Still, there is a downside to a lifestyle in which the “office” is really a state of mind: “You can’t leave,” she said.

More than 30 years after the lifestyle began inching into mainstream corporate culture, and in spite of the potential pitfalls, there were almost 14 million Americans telecommuting at least part time in 2004, and an additional 7 million running businesses from home, according to the most recent Labor Department data. That’s up marginally from 2001, but human resources experts believe the number will continue to climb because more workers are demanding flexibility, and because high-speed Internet connections make it easier than ever to ensure a close-knit relationship between telecommuters and their colleagues and clients.

In 2005, 44 percent of U.S. companies offered at least some telecommuting options, according to a survey 1,043 large employers by Mercer Human Resources Consulting. That is up from 32 percent in 2001.

In the post-9/11 era, corporate America views a work force that can function remotely as a strategic advantage, experts said.

“The reason I think it’s gaining momentum is because of natural-disaster preparedness,” said Ellen Galinsky, president of the New York-based Families and Work Institute, a nonprofit that researches work force trends for corporations. Galinsky said it was the less centralized companies that were up and running fastest in the days following the Sept. 11 terrorist attacks.
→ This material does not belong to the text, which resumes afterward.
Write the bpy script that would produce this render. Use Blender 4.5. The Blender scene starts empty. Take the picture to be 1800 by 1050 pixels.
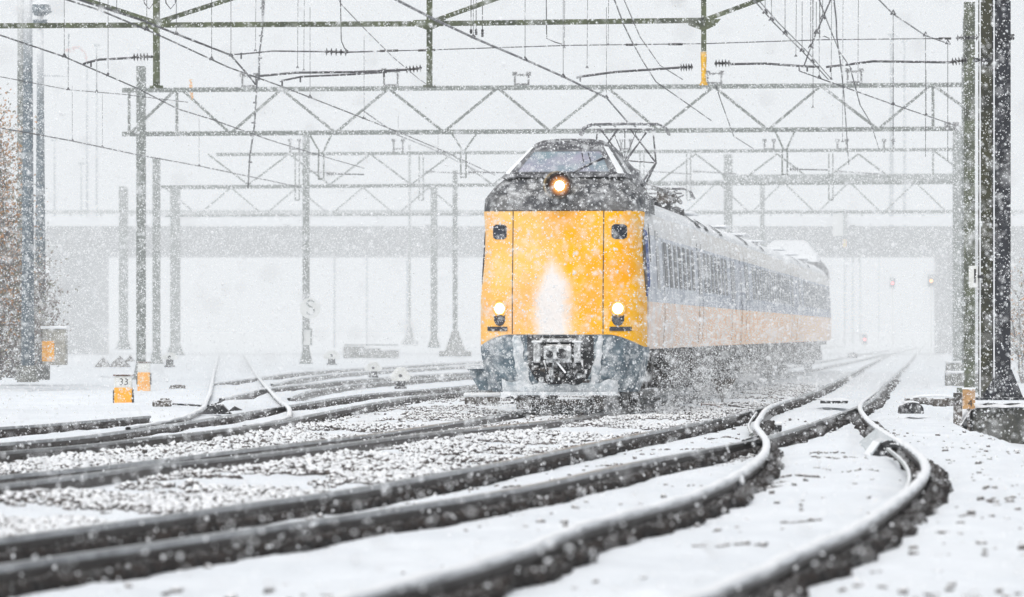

Maryella Gockel, who oversees flexible work scheduling at Ernst & Young in New York, believes it is still the employees who are driving the trend. At first the telecommuting bandwagon was led by new mothers who wanted to have more time with their children, she said. Then dads sought similar arrangements. And, finally, employees without children began requesting the same kind of scheduling options their co-workers were receiving — they wanted to devote more time to a hobby or just spend less time in traffic.

Bill Rocco, a mutual fund analyst for Chicago-based Morningstar, has been telecommuting for about nine years, initially from Corvallis, Ore., and now from Ashland, Ore. — a lifestyle he chose so that he could more easily indulge his love of the outdoors. He is at his desk by 7 a.m. — usually in shorts and sneakers — in order to work the same hours as his colleagues in the Central time zone.

Unlike Frudakis, Rocco said “it is really important to draw that boundary” between work and leisure, something he does by turning off the phone at the end of the day and before weekends. “Otherwise it would be too easy to work all the time,” he said.